Amina Abdi Mohamud lost her first husband, Abdiaziz Awil Abdikani and their 14-year old son when armed clan militiamen stormed their village of Dhumay in 2014.

“They were killed in the morning. By that time there no clashes going on but armed men still attacked them. They were only killed because of their clan,” Amina said.

Months later, the village was attacked again. This time, Amina’s two brothers were killed.

“I was traumatized by these two attacks.  In just a few months, I lost four of my family members.  There are times when I feel overwhelmed by grief when I look at any of their belongings,” she said.

Three and half years later, Amina married her late husband’s brother, Abdirahim Awil, in a Dumaal ceremony.

“After I married Abdirahim, the life of my family returned to normal.  He used to help us very much,” said Amina.

But Abdirahim was killed in October after deadly fighting in Dumay village.

A mother of eight children, Amina fled the village and is currently living in a camp for the internally displaced in Sahder town, with over 500 other IDPs.

Khadra’s story

Khadra Adan Warsame’s first husband, Abdikani Ahmed Ali, was a teacher at a school in Darkeyn village.
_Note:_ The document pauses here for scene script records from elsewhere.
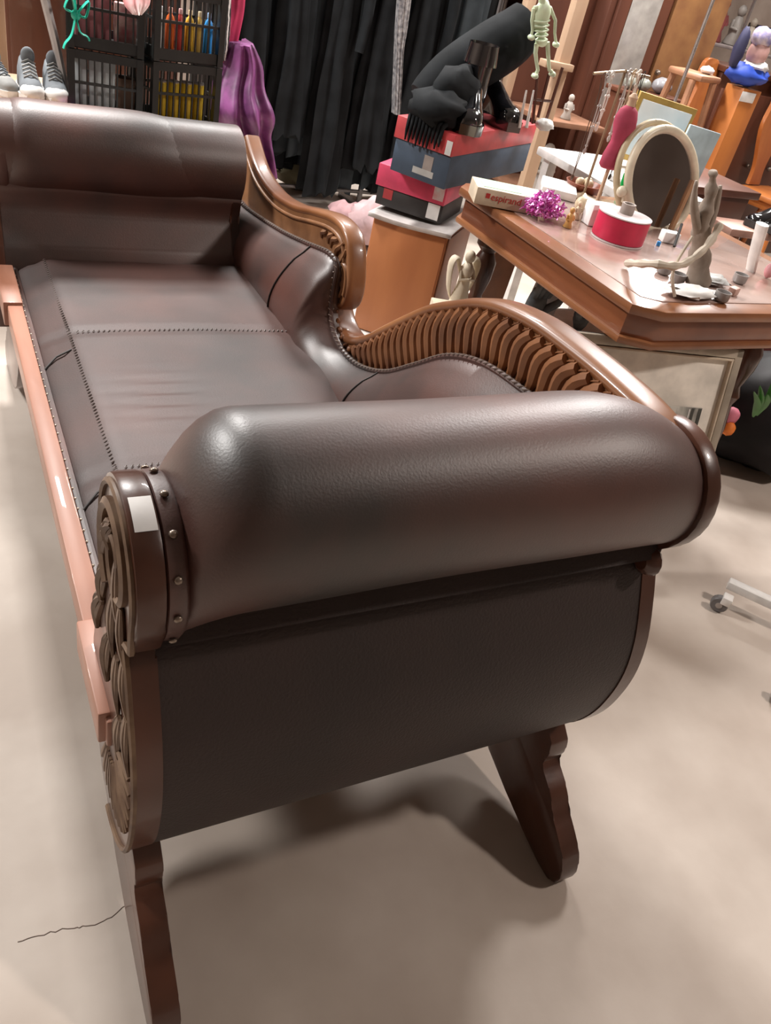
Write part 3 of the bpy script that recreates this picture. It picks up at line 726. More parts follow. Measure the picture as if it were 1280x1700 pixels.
# things on the floor under the rack
tag(blob('olive_bag', (1.86, 4.42, .09), (.16, .10, .09), plain('olive_canvas', (.16, .14, .08), .8), None, .3, 9), 'olive canvas bag on the floor under the black garments', 'bag')
PINKC = plain('pale_pink_cloth', (.55, .38, .39), .8)
tag(blob('folded_cloth', G(628, 372, .12), (.16, .12, .12), PINKC, None, .35, 9), 'pale pink folded cloth on the floor left of the orange cabinet', 'cloth')
tag(blob('folded_cloth', G(572, 362, .08), (.09, .10, .08), plain('rose_cloth', (.45, .27, .28), .8), None, .35, 9), 'rose coloured small cloth heap behind the crest of the sofa', 'cloth')

# toy shelf far behind
sh = thing('toy_shelf', (2.8, 4.75, 0), 'brown wooden shelf with small colourful things far behind the black garments', 'shelf')
for x in (2.45, 3.22): box('side', (x, 4.75, .75), (.03, .3, 1.5), BROWN, sh)
for z in (.10, .45, .80, 1.15): box('shelf_board', (2.835, 4.75, z), (.76, .3, .025), BROWN, sh)
box('back', (2.835, 4.905, .75), (.80, .01, 1.5), BROWN, sh)
tc = [('grey_green', (.30, .34, .28)), ('pale_yellow', (.75, .65, .35)), ('orange', (.75, .25, .08)), ('red', (.6, .08, .08)), ('pink', (.75, .3, .35)), ('white', (.8, .78, .75))]
for k, (nm, c) in enumerate(tc):
    x = 2.55 + .095 * k; h = (.20, .16, .12, .19, .15, .10)[k]
    tag(box('toy_box', (x, 4.70, .8135 + h / 2), (.075, .07, h), plain(nm + '_toy_card', c, .5), None, rz(k * 7 - 15), .006), f"small {nm.replace('_', ' ')} box on the far brown shelf", 'box', 'small boxes on the far shelf')

# ================================================================== CENTRE: cabinet with boxes
AN = -46.5
org = Vector((1.465, 2.47, 0)); fx = rz(AN) @ Vector((1, 0, 0)); fy = rz(AN) @ Vector((0, 1, 0))
ctr = org + fy * .16
tag(box('white_slab', ctr - fy * .02 - fx * .03 + Vector((0, 0, .025)), (.44, .44, .05), WHITE, None, rz(AN), .004), 'low white slab under the orange cabinet', 'plinth')
oc = thing('wooden_cabinet', ctr + Vector((0, 0, .0505)), 'small orange-brown veneered cabinet with a white cloth on top behind the sofa', 'cabinet')
box('carcass', ctr + Vector((0, 0, .0505 + .215)), (.28, .32, .43), ORANGE, oc, rz(AN), .004)
box('front_panel', ctr - fy * .163 + Vector((0, 0, .265)), (.27, .006, .42), ORANGE, oc, rz(AN), .002)
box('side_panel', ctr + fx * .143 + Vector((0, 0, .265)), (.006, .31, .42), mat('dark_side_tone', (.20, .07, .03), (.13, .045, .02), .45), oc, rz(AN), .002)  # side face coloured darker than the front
bm = bmesh.new(); rr = []
for i in range(13):
    row = []
    for j in range(13):
        a = -.155 + .31 * i / 12; b = -.18 + .35 * j / 12
        row.append(ctr + fx * a + fy * b + Vector((0, 0, .484 + .018 * (0.5 + 0.5 * math.sin(a * 9 + b * 5)) * (1 if abs(a) > .09 or abs(b) > .1 else 0))))
    rr.append(row)
for r_ in rr:
    r_.append(r_[-1] - Vector((0, 0, .003))); r_.insert(0, r_[0] - Vector((0, 0, .012)))
g = [[bm.verts.new(p) for p in r_] for r_ in rr]
for a, b in zip(g, g[1:]):
    for k in range(len(a) - 1): bm.faces.new((a[k], b[k], b[k + 1], a[k + 1]))
o = finish('white_cloth', bm, plain('off_white_cloth', (.62, .58, .56), .8)); tag(o, 'crumpled off-white cloth on top of the orange cabinet', 'cloth')
sol = o.modifiers.new('solid', 'SOLIDIFY'); sol.thickness = .003; sol.offset = 1
def cbox(name, N, yaw, Lx, Dy, z0, z1, mt, parent=None, bev=.002):
    """box whose near corner stands at N; long side runs along yaw, depth to the left of it"""
    a = rz(yaw) @ Vector((1, 0, 0)); b = rz(yaw) @ Vector((0, 1, 0))
    c = Vector((N[0], N[1], 0)) + a * Lx / 2 + b * Dy / 2; c.z = (z0 + z1) / 2
    return box(name, c, (Lx, Dy, z1 - z0), mt, parent, rz(yaw), bev)
RED = plain('red_card', (.62, .07, .08), .45); NAVY = plain('navy_card', (.055, .085, .13), .55); PINK = plain('hot_pink_card', (.80, .07, .16), .45); BLK = plain('black_card', (.035, .032, .032), .5)
N1 = (1.553, 2.432)
bb = thing('shoe_box', (1.6, 2.6, .503), 'black shoe box with white end label on the orange cabinet', 'box')
cbox('body', N1, 42, .24, .25, .504, .566, BLK, bb); 
def quad(name, pts, mt, parent):
    bm = bmesh.new(); vs = [bm.verts.new(p) for p in pts]; bm.faces.new(vs)
    return finish(name, bm, mt, parent, False)
def onleft(N, yaw, q0, q1, z0, z1, mt, name, parent, e=.0012):
    b = rz(yaw) @ Vector((0, 1, 0)); a = rz(yaw) @ Vector((1, 0, 0)); B = Vector((N[0], N[1], 0)) - a * e
    p = [B + b * q0 + Vector((0, 0, z0)), B + b * q1 + Vector((0, 0, z0)), B + b * q1 + Vector((0, 0, z1)), B + b * q0 + Vector((0, 0, z1))]
    return quad(name, p, mt, parent)
onleft(N1, 42, .01, .055, .512, .564, PAPER, 'white_label', bb); onleft(N1, 42, .19, .225, .53, .564, RED, 'red_label', bb)
pb = thing('shoe_box', (1.6, 2.6, .566), 'hot pink flat shoe box between the black and the navy box', 'box')
cbox('body', (1.550, 2.428), 42, .25, .26, .567, .64, PINK, pb); onleft((1.55, 2.428), 42, .006, .045, .58, .635, mat('torn_label', (.85, .8, .8), (.8, .3, .35), .6, scale=25), 'white_label', pb)
N2 = (1.492, 2.36)
nb = thing('boot_box', (1.7, 2.6, .641), 'long navy blue boot box with a red lid stacked on the shoe boxes', 'box')
cbox('body', N2, 32, .66, .215, .6415, .745, NAVY, nb); ld = cbox('lid', (N2[0] - .004, N2[1] - .004), 32, .668, .223, .745, .812, RED, nb); ld['label'] = 'red lid'
onleft(N2, 32, .06, .095, .68, .725, GREY, 'grey_sticker', nb); onleft(N2, 32, .05, .13, .66, .68, plain('pale_grey_card', (.5, .5, .48), .6), 'grey_strip', nb)
onleft((N2[0] - .004, N2[1] - .004), 32, .004, .026, .747, .79, PAPER, 'white_label', nb)
a_ = rz(32) @ Vector((1, 0, 0)); b_ = rz(32) @ Vector((0, 1, 0)); bz = Vector((N2[0] - .006, N2[1] - .007, 0)) + b_ * .055 - a_ * .0012
quad('white_diamond', [bz + Vector((0, 0, .768)), bz + b_ * .011 + Vector((0, 0, .786)), bz + Vector((0, 0, .803)), bz - b_ * .011 + Vector((0, 0, .786))], PAPER, nb)
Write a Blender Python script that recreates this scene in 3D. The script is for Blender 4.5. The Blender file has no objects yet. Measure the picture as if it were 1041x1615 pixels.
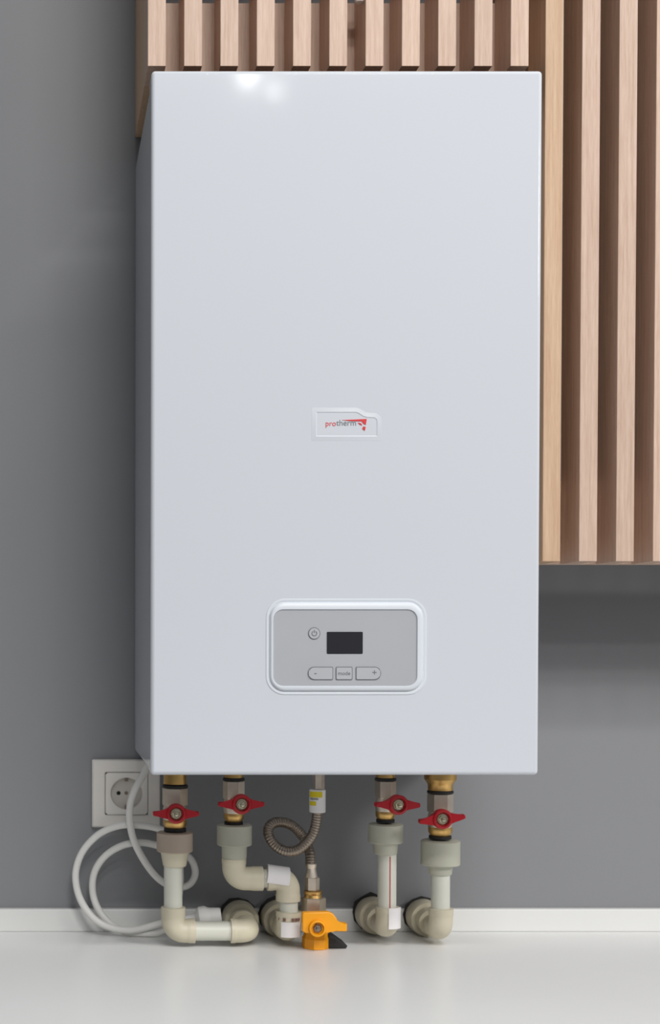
import bpy, bmesh, math, random
from mathutils import Vector, Matrix

random.seed(7)
SC = bpy.context.scene
COL = SC.collection

# ------------------------------------------------------------------ survey of the place
# x to the right, y into the wall, z up; worktop surface z = 0, tiled wall plane y = WALL
F_PX, PPX = 2293.0, 75.0
PITCH = math.radians(1.05)
PPY = 1012 + F_PX * math.tan(PITCH)
EYE = Vector((0, 0, 0.394))
WALL = 1.98          # wall surface
YB = 1.65            # boiler front
YS = 1.737           # batten fronts
YP = 1.87            # plane of the pipe runs


def P(px, py, Y):
    """measured point of the photo set at its own depth Y"""
    a, b = (px - PPX) / F_PX, -(py - PPY) / F_PX
    d = Vector((a, math.cos(PITCH) + b * math.sin(PITCH), -math.sin(PITCH) + b * math.cos(PITCH)))
    return EYE + d * (Y / d.y)


def S(px, Y=YP):
    return px * Y / F_PX


# ------------------------------------------------------------------ materials
def srgb(r, g, b):
    f = lambda c: (c / 255 / 12.92) if c <= 10 else ((c / 255 + 0.055) / 1.055) ** 2.4
    return (f(r), f(g), f(b), 1)


def mat(name, rgb, rough=0.5, metal=0.0, vary=0.06, scale=20.0, bump=0.0, bscale=200.0, coat=0.0, coat_rough=0.1, spec=0.5):
    m = bpy.data.materials.new(name)
    m.use_nodes = True
    nt = m.node_tree
    bs = nt.nodes['Principled BSDF']
    tc = nt.nodes.new('ShaderNodeTexCoord')
    n = nt.nodes.new('ShaderNodeTexNoise')
    n.inputs['Scale'].default_value = scale
    n.inputs['Detail'].default_value = 4
    nt.links.new(tc.outputs['Object'], n.inputs['Vector'])
    rp = nt.nodes.new('ShaderNodeValToRGB')
    c = srgb(*rgb)
    rp.color_ramp.elements[0].position = 0.3
    rp.color_ramp.elements[1].position = 0.7
    rp.color_ramp.elements[0].color = tuple(x * (1 - vary) for x in c[:3]) + (1,)
    rp.color_ramp.elements[1].color = tuple(min(1, x * (1 + vary)) for x in c[:3]) + (1,)
    nt.links.new(n.outputs['Fac'], rp.inputs['Fac'])
    nt.links.new(rp.outputs['Color'], bs.inputs['Base Color'])
    bs.inputs['Roughness'].default_value = rough
    bs.inputs['Metallic'].default_value = metal
    bs.inputs['Specular IOR Level'].default_value = spec
    if coat:
        bs.inputs['Coat Weight'].default_value = coat
        bs.inputs['Coat Roughness'].default_value = coat_rough
    if bump:
        n2 = nt.nodes.new('ShaderNodeTexNoise')
        n2.inputs['Scale'].default_value = bscale
        n2.inputs['Detail'].default_value = 3
        nt.links.new(tc.outputs['Object'], n2.inputs['Vector'])
        bp = nt.nodes.new('ShaderNodeBump')
        bp.inputs['Strength'].default_value = bump
        bp.inputs['Distance'].default_value = 0.001
        nt.links.new(n2.outputs['Fac'], bp.inputs['Height'])
        nt.links.new(bp.outputs['Normal'], bs.inputs['Normal'])
    return m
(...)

According to Khadra, the death of Abdikani in 2012 was a revenge killing by members of an opposing clan.

“I have three children from Abdikani,” Khadra said.  “He was a school teacher and he never participated in clan clashes, but gunmen killed him on his way to work at the school.”

The following year, Abdikani’s brother Mohamud Ali Ahmed proposed to marry Khadra. She accepted the Dumaal marriage in accordance with the culture of the clan. But it was not long before tragedy struck again.

“I was remarried three years after my first marriage.  Mohamud was the brother of my first husband.  After two years of our marriage, Mohamud was killed in crossfire between two clan militias in Dabatag village. He was fetching water for the family when he was killed by clan militias.  I have two children from Mohamud,” Khadra narrated.

Similarly to Haweye, Khadra went on in 2016 to marry for a third time within the same family under customary laws.

They had one child, a boy. Abdullahi Ahmed Ali was also killed in October this year, when his son was two years old.

Khadra, widowed three times over, is living in Kalabayr village with her six children from three different fathers.